Task to complete: Exactly the lines from the line holding "Build this scene" to the line holding "from mathutils import Vector, Matrix, noise", both lines included, are to be echoed; pictures are not.

Entries supplied:
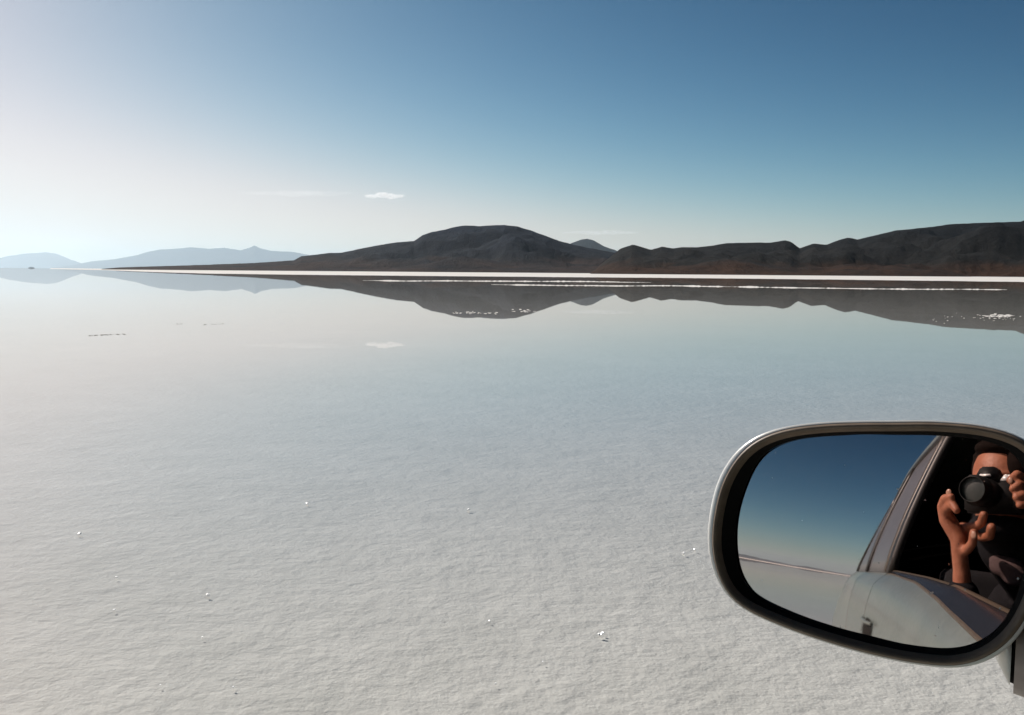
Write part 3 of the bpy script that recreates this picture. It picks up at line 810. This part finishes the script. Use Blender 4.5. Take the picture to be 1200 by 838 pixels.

---

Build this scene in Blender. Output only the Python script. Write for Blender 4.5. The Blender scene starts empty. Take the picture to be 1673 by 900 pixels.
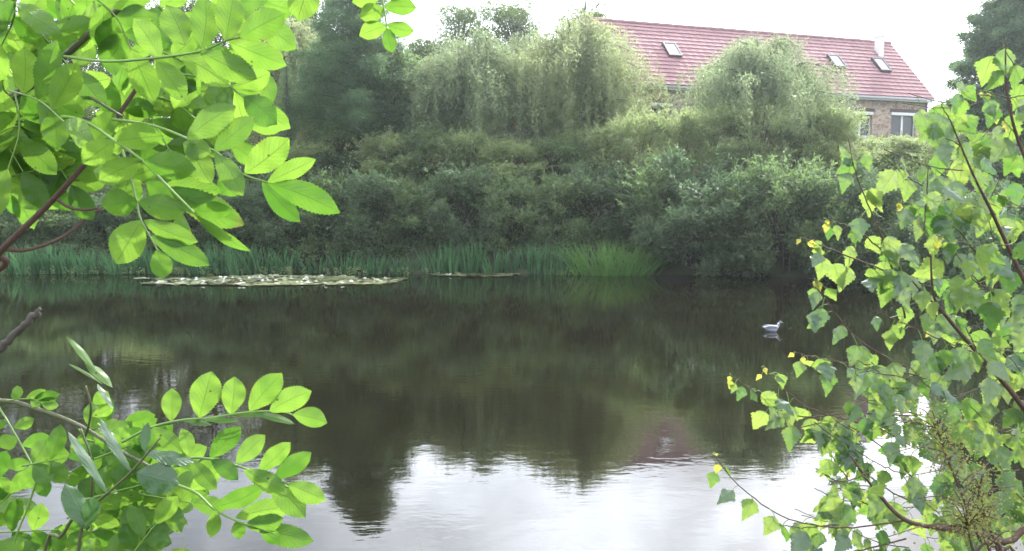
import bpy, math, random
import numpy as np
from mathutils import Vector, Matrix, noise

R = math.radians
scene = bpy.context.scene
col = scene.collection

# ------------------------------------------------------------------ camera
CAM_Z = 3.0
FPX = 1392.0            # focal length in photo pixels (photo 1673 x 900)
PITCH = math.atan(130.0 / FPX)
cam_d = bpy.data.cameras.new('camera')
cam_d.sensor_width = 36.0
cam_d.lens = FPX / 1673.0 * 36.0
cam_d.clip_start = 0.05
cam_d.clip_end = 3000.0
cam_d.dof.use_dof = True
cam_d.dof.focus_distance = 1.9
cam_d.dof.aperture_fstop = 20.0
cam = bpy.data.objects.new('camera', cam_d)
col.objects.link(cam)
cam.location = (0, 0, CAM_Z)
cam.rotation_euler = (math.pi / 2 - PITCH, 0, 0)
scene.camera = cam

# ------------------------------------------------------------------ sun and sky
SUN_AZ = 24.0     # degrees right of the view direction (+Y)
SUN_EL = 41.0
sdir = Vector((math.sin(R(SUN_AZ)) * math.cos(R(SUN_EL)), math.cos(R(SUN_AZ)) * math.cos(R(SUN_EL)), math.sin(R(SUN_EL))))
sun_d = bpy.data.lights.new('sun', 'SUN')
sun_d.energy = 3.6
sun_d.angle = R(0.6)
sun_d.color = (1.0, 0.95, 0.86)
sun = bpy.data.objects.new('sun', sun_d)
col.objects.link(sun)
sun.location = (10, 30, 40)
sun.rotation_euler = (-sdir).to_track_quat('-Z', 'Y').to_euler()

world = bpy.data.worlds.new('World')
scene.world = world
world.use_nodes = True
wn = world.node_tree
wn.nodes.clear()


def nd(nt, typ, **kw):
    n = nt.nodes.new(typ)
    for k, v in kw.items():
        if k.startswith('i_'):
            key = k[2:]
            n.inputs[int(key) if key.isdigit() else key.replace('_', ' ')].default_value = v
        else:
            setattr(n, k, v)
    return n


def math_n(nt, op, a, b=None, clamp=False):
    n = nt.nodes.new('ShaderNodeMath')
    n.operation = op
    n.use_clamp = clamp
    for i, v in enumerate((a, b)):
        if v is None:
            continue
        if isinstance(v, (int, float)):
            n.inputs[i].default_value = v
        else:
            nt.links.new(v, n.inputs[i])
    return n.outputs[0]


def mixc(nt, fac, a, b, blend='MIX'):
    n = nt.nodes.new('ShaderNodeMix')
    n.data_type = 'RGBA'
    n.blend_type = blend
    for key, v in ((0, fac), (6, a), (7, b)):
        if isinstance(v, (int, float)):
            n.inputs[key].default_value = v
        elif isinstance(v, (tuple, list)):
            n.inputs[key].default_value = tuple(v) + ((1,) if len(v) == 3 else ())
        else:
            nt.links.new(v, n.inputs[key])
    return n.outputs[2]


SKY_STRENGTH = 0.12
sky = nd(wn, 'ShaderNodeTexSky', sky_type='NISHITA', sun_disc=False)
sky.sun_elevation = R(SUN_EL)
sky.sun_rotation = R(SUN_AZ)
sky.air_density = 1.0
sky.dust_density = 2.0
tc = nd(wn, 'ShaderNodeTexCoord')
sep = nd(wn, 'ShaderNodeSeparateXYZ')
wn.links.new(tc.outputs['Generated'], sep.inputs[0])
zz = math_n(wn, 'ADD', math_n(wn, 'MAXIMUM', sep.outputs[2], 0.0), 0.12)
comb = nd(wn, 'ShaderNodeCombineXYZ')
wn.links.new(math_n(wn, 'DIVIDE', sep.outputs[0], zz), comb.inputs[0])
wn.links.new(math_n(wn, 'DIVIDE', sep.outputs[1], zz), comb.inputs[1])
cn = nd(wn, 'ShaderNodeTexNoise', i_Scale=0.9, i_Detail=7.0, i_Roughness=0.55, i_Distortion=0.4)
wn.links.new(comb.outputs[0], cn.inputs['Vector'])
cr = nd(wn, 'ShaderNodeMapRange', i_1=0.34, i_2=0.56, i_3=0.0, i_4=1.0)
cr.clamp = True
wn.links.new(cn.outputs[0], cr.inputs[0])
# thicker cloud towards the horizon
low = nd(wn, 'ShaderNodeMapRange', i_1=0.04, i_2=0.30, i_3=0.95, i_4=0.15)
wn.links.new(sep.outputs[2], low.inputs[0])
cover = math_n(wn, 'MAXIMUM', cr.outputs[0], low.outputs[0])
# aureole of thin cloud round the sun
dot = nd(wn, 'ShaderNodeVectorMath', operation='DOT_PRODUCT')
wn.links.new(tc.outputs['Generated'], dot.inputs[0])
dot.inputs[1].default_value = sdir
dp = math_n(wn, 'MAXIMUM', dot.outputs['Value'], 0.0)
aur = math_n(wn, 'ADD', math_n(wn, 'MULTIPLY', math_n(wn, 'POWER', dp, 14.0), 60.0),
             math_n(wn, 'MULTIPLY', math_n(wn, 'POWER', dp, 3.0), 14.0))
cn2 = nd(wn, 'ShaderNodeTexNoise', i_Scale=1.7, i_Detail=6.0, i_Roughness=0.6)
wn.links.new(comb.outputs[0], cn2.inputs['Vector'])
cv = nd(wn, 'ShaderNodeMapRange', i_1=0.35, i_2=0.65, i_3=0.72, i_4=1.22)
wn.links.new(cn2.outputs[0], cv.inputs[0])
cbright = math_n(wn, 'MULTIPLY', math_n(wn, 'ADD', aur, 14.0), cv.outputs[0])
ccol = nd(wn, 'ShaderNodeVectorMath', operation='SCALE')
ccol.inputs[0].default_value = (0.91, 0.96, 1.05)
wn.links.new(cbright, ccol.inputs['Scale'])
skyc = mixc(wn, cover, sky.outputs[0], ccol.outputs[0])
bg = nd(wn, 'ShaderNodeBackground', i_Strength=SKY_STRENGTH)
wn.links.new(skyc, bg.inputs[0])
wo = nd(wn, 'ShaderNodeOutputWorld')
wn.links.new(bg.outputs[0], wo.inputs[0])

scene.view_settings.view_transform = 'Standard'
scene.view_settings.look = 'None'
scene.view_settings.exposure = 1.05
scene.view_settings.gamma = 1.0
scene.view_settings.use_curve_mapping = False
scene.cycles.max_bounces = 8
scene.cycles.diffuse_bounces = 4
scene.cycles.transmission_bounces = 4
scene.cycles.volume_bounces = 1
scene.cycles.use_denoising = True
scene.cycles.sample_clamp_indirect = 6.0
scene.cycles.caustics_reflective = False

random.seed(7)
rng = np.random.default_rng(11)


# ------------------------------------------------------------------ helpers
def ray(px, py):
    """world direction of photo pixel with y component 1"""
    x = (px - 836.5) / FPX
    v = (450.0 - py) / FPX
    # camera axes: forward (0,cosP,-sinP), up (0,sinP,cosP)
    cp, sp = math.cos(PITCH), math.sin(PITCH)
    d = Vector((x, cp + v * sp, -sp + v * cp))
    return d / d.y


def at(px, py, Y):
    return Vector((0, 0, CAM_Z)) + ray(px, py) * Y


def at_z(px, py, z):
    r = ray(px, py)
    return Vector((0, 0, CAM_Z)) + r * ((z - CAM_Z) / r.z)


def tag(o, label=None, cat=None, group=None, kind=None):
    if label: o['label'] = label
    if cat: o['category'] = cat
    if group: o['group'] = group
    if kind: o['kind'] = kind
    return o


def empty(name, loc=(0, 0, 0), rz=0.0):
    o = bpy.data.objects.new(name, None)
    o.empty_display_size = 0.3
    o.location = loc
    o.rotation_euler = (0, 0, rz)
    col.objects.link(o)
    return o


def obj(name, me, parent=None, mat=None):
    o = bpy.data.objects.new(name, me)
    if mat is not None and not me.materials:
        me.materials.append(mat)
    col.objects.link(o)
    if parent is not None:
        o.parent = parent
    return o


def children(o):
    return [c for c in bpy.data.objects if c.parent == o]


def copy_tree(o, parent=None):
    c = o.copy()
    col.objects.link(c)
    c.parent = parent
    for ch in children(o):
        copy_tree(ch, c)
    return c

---

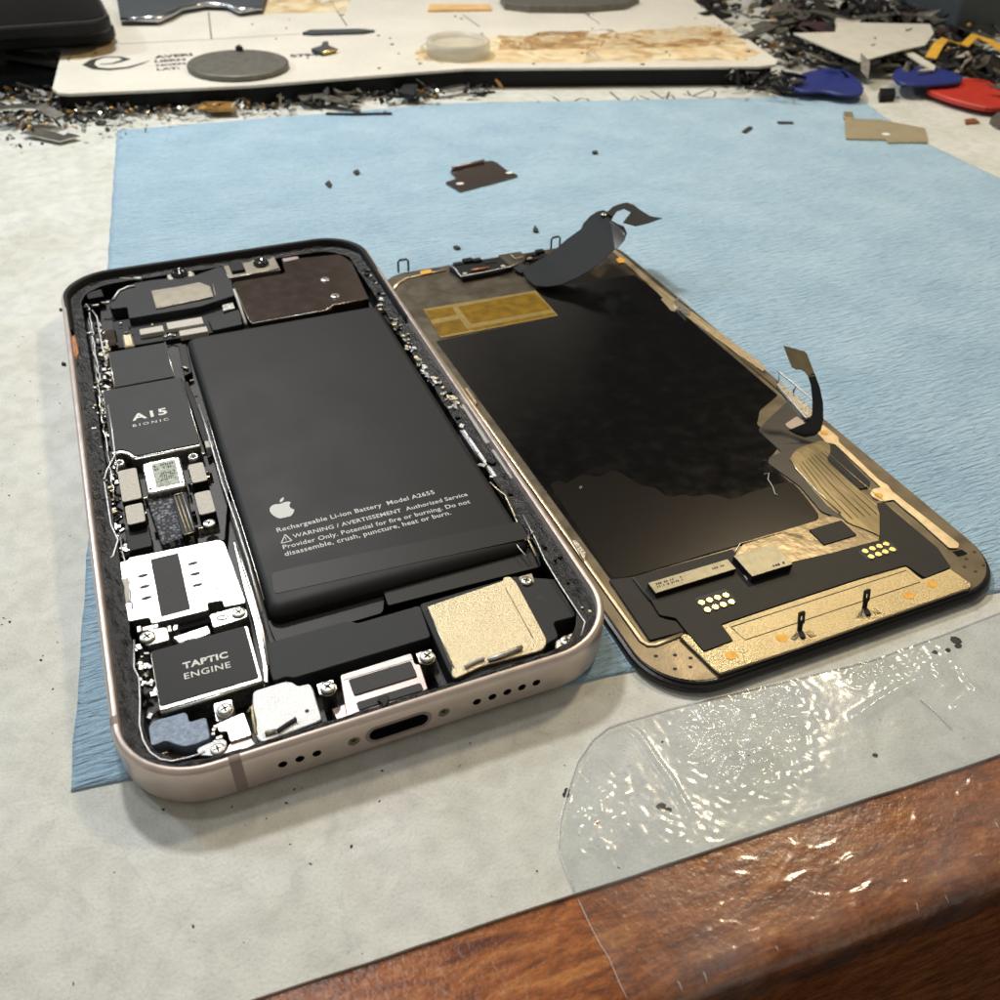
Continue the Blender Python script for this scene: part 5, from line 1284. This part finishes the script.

Result below:
Build this scene in Blender. Output only the Python script. Write for Blender 4.5. The Blender scene starts empty. Take the picture to be 1673 by 900 pixels.
import bpy, math, random
import numpy as np
from mathutils import Vector, Matrix, noise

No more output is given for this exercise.